TIROLER TAGESZEITUNG, Leitartikel: „Roter Angriff auf die rechte Mitte“, von Wolfgang Sablatnig, Ausgabe vom Sonntag, 4. Juni 2023
Die SPÖ-Delegierten haben sich mit ans Peter Doskozil für ein bodenständiges Programm entschieden.

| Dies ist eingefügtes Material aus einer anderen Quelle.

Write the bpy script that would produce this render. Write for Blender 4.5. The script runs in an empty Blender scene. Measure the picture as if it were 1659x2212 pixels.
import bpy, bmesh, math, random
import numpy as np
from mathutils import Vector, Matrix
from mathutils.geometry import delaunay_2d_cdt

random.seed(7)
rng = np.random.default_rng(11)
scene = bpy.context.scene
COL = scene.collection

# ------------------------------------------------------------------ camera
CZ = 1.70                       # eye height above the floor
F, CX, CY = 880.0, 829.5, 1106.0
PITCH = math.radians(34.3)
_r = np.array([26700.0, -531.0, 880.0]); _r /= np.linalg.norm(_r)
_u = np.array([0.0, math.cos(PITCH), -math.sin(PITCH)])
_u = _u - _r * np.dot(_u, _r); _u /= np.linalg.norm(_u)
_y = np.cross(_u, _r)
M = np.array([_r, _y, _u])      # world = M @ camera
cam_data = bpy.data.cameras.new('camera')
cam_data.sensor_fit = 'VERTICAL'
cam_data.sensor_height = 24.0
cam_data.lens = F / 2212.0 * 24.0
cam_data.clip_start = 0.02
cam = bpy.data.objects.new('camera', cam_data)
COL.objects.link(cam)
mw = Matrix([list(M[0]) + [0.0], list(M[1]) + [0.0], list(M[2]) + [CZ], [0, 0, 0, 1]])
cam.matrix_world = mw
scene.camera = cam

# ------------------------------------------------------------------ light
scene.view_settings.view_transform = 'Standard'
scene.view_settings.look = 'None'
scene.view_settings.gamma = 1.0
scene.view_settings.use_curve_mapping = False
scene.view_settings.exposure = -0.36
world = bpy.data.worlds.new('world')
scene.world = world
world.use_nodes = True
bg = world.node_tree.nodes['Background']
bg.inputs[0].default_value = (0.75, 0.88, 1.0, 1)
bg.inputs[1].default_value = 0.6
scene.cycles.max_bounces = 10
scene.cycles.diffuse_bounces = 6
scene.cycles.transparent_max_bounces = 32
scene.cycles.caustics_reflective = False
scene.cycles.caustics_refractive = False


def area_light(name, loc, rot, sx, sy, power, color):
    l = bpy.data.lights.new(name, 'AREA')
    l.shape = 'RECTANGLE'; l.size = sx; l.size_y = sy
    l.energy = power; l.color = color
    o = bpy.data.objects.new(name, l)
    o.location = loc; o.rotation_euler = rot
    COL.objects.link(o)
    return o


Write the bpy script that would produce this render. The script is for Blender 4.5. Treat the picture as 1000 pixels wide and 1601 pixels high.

Andreas Babler war der lautere und pathetischere. Am Ende entschieden sich die Delegierten beim SPÖ-Parteitag in Linz aber doch für Hans Peter Doskozil als Parteichef und Spitzenkandidat. Er hatte mit handfesten und pragmatischen Punkten geworben, sehr konkret: Häuslbauen, Pflege und ein Lohn, von dem es sich leben lässt. Statt Visionen und sozialdemokratischer Träume betont er die Umsetzung. Mit der SPÖ dazugewinnen will er bei jenen Wählerinnen und Wählern, die sich in den vergangenen Jahrzehnten zur FPÖ verabschiedet haben.

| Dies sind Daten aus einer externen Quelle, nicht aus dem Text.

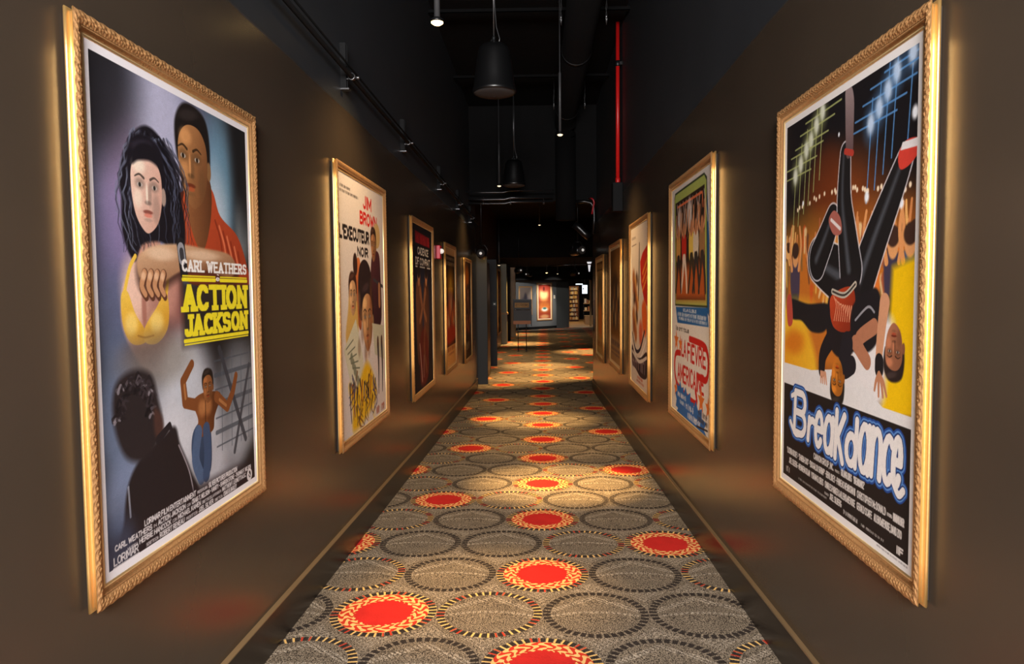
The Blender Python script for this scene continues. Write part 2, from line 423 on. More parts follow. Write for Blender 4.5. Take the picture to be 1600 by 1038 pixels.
    # lettering
    c.poly([(.45, .432), (.955, .432), (.955, .58), (.45, .58)], (40, 32, 24), soft=.02, a=.8, smooth=False)
    c.text('CARL WEATHERS', .457, .3825, .952, .411, (240, 236, 232), .19, slab=True, gap=2.2, pen=1.35)
    c.text('e', .69, .4175, .72, .431, (240, 236, 232), .2); c.text('`', .69, .412, .715, .424, (240, 236, 232), .2)
    Yl = (238, 220, 44)
    for v, w in ((.4205, .005), (.4285, .013)):
        c.stroke([(.46, v), (.685, v)], w, Yl); c.stroke([(.725, v), (.95, v)], w, Yl)
    c.text('ACTION', .455, .4395, .95, .5035, Yl, .2, slab=True, gap=2.1, pen=1.55)
    c.text('JACKSON', .458, .509, .95, .5615, Yl, .21, slab=True, gap=2.1, pen=1.5)
    c.stroke([(.46, .570), (.95, .570)], .013, Yl); c.stroke([(.46, .5785), (.95, .5785)], .005, Yl)
    W = (214, 208, 210)
    c.text('LORIMAR FILM ENTERTAINMENT', .195, .9225, .5, .936, W, .2); c.text('PRESENTA UNA', .508, .927, .58, .9345, W, .17); c.text('SILVER PICTURES PRODUCTION', .588, .9225, .816, .936, W, .2)
    c.text('CARL WEATHERS', .053, .9385, .235, .951, W, .2); c.text('IN', .243, .943, .258, .95, W, .17); c.text('ACTION JACKSON', .266, .9385, .43, .951, W, .2)
    c.text('CON', .437, .943, .463, .95, W, .17); c.text('CRAIG T. NELSON - VANITY - SHARON STONE - THOMAS F. WILSON', .47, .9385, .94, .951, W, .2)
    c.text('MUSICA', .11, .957, .16, .9645, W, .17); c.text('HERBIE HANCOCK', .167, .953, .34, .9655, W, .2); c.text('CON', .347, .957, .373, .9645, W, .17)
    c.text('MICHAEL KAMEN', .38, .953, .53, .9655, W, .2); c.text('DIRETTORE DELLA FOTOGRAFIA', .54, .957, .68, .9645, W, .16); c.text('MATTHEW F. LEONETTI A.S.C.', .688, .953, .894, .9655, W, .2)
    c.text('SCRITTO DA', .201, .9715, .266, .979, W, .17); c.text('ROBERT RENEAU', .273, .9675, .42, .98, W, .2); c.text('PRODOTTO DA', .43, .9715, .505, .979, W, .17)
    c.text('JOEL SILVER', .512, .9675, .62, .98, W, .2); c.text('DIRETTO DA', .63, .9715, .69, .979, W, .17); c.text('CRAIG B. BAXLEY', .697, .9675, .808, .98, W, .2)
    c.text('COLONNA SONORA ORIGINALE DISPONIBILE SU DISCHI E CASSETTE', .27, .9835, .77, .9885, W, .16, a=.75)
    c.text('LORIMAR', .046, .9605, .162, .9775, W, .16, gap=1.0); c.stroke([(.046, .9835), (.162, .9835)], .011, W); c.text('FILM ENTERTAINMENT', .05, .9815, .158, .9855, (60, 50, 50), .2)
    c.blob(.925, .966, .024, .024, W, soft=.08); c.poly([(.926, .955), (.936, .962), (.934, .974), (.922, .972), (.916, .964)], (40, 30, 32)); c.stroke([(.917, .96), (.93, .97)], .006, W)
    c.grain(.035)
    c.border(.026, (232, 229, 234))
    return c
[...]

Diese Menschen wird er auch brauchen. Denn Doskozil schaut zwar programmatisch in die rechte Mitte. Regieren will er nach der nächsten Nationalratswahl aber links. FPÖ und ÖVP schloss er als Partner aus, mit sehr deutlichen Worten.
Bleiben Grüne und NEOS, die Ampel also. Diese hatte bei Nationalratswahlen aber noch nie eine Mehrheit. Zum letzten Mal wäre es sich 1995 fast ausgegangen. Statt den NEOS gab es da noch das Liberale Forum von Heide Schmidt.

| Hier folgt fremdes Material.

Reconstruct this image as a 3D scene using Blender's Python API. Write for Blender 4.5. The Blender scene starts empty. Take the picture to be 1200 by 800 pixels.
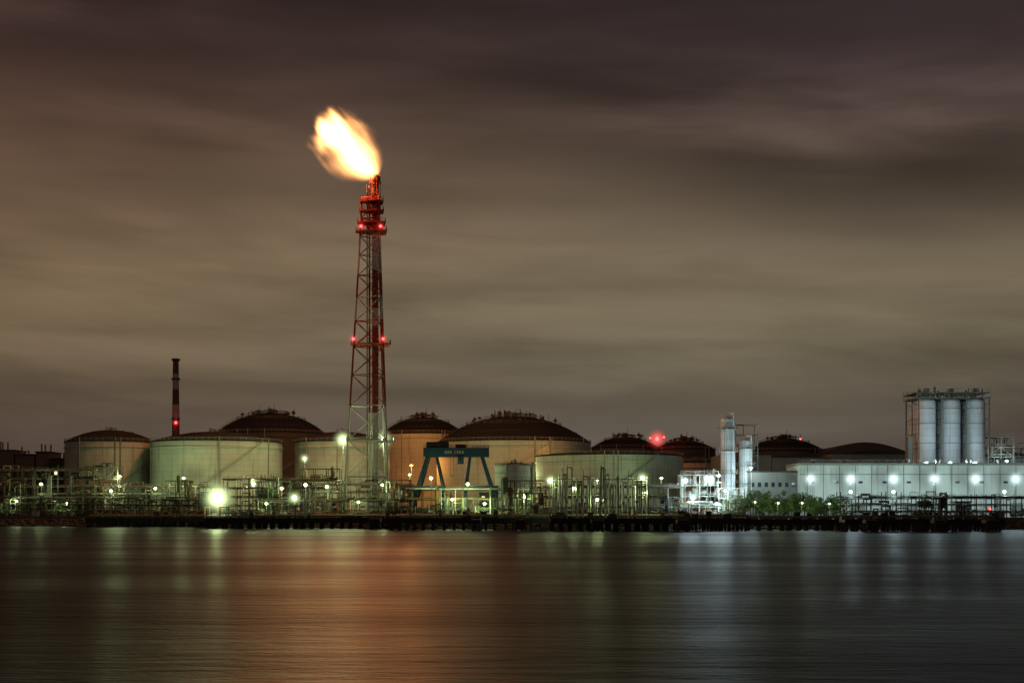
import bpy, math, random
from mathutils import Vector
random.seed(11)
R=random.Random(5)
scene=bpy.context.scene
scene.view_settings.view_transform='Standard'
scene.view_settings.look='None'
scene.view_settings.exposure=0
F=1200*50/36.0; H=7.0; HY=597.0
# survey helpers: bearing / elevation read from the photo -> metres at a known distance Y
def X(px,Y): return (px-600)*Y/F
def Z(py,Y): return H+(HY-py)*Y/F
GZ=4.0

# ---------------------------------------------------------------- materials
MATS={}
def nm(nt,op,a,b=None,c=None):
    n=nt.nodes.new('ShaderNodeMath'); n.operation=op
    for i,v in enumerate((a,b,c)):
        if v is None: continue
        if isinstance(v,(int,float)): n.inputs[i].default_value=v
        else: nt.links.new(v,n.inputs[i])
    return n.outputs[0]
def comb(nt,a,b,c):
    n=nt.nodes.new('ShaderNodeCombineXYZ')
    for i,v in enumerate((a,b,c)):
        if isinstance(v,(int,float)): n.inputs[i].default_value=v
        else: nt.links.new(v,n.inputs[i])
    return n.outputs[0]
def noise(nt,vec,scale,detail=3,rough=.5,dist=0):
    n=nt.nodes.new('ShaderNodeTexNoise'); nt.links.new(vec,n.inputs['Vector'])
    n.inputs['Scale'].default_value=scale; n.inputs['Detail'].default_value=detail
    n.inputs['Roughness'].default_value=rough; n.inputs['Distortion'].default_value=dist
    return n.outputs['Fac']
def mixc(nt,fac,a,b,mode='MIX'):
    n=nt.nodes.new('ShaderNodeMix'); n.data_type='RGBA'; n.blend_type=mode
    for k,v in ((0,fac),(6,a),(7,b)):
        if isinstance(v,(int,float)): n.inputs[k].default_value=v
        elif isinstance(v,tuple): n.inputs[k].default_value=(v+(1,))[:4]
        else: nt.links.new(v,n.inputs[k])
    return n.outputs[2]
def smooth(nt,v,lo,hi,a=0.0,b=1.0):
    n=nt.nodes.new('ShaderNodeMapRange'); n.interpolation_type='SMOOTHSTEP'
    nt.links.new(v,n.inputs[0]); n.inputs[1].default_value=lo; n.inputs[2].default_value=hi
    n.inputs[3].default_value=a; n.inputs[4].default_value=b
    return n.outputs[0]
def newmat(name):
    m=bpy.data.materials.new(name); m.use_nodes=True
    nt=m.node_tree; nt.nodes.clear()
    out=nt.nodes.new('ShaderNodeOutputMaterial'); MATS[name]=m
    return m,nt,out
def paint(name,col,rough=.6,metal=0.0,dirt=.5,dirtcol=None,scale=.35,seams=0.0,streak=True,spec=.4):
    if dirtcol is None: dirtcol=(min(.06,col[0]*.5),min(.045,col[1]*.5),min(.03,col[2]*.5))
    m,nt,out=newmat(name)
    p=nt.nodes.new('ShaderNodeBsdfPrincipled'); nt.links.new(p.outputs[0],out.inputs[0])
    tc=nt.nodes.new('ShaderNodeTexCoord'); sp=nt.nodes.new('ShaderNodeSeparateXYZ')
    nt.links.new(tc.outputs['Object'],sp.inputs[0]); x,y,z=sp.outputs
    n1=noise(nt,tc.outputs['Object'],scale,3,.6)
    c=mixc(nt,smooth(nt,n1,.35,.7,0,dirt*.6),col,tuple(v*.55 for v in col))
    if streak:
        sv=comb(nt,x,y,nm(nt,'MULTIPLY',z,.06))
        n2=noise(nt,sv,.8,2,.6)
        c=mixc(nt,smooth(nt,n2,.5,.78,0,dirt),c,dirtcol)
    if seams>0:
        fr=nm(nt,'FRACT',nm(nt,'DIVIDE',z,seams))
        ln=nm(nt,'LESS_THAN',fr,.09)
        c=mixc(nt,nm(nt,'MULTIPLY',ln,.28),c,tuple(v*.3 for v in col))
        ang=nm(nt,'MULTIPLY',nm(nt,'ARCTAN2',y,x),14.0)
        row=nm(nt,'FLOOR',nm(nt,'DIVIDE',z,seams))
        wn=nt.nodes.new('ShaderNodeTexWhiteNoise'); wn.noise_dimensions='2D'
        nt.links.new(comb(nt,nm(nt,'FLOOR',nm(nt,'ADD',ang,nm(nt,'MULTIPLY',row,.5))),row,0),wn.inputs['Vector'])
        c=mixc(nt,nm(nt,'MULTIPLY',wn.outputs['Value'],.16),c,tuple(v*.45 for v in col))
    nt.links.new(c,p.inputs['Base Color']); p.inputs['Roughness'].default_value=rough
    p.inputs['Specular IOR Level'].default_value=spec
    p.inputs['Metallic'].default_value=metal
    return m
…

Viel zu tun für den neuen Vorsitzenden und seine Partei. Diese zeigte in Linz ein kräftiges Lebenszeichen. Von 609 Delegierten waren 603 nach Oberösterreich gekommen. Sowohl in den Reden der beiden Kandidaten als auch in den Wortmeldungen der Delegierten dominierten versöhnliche Töne. Kein Kampf gegen das andere Lager, sondern Appelle für ein Miteinander.
Doskozil muss diesen Schwung mitnehmen. Gelingen wird ihm das nur, wenn er Babler und dessen Lager ein konkretes Angebot macht und er diese nicht enttäuscht zurücklässt. Der rote Angriff auf die rechte Mitte scheitert sonst, bevor er so richtig begonnen hat.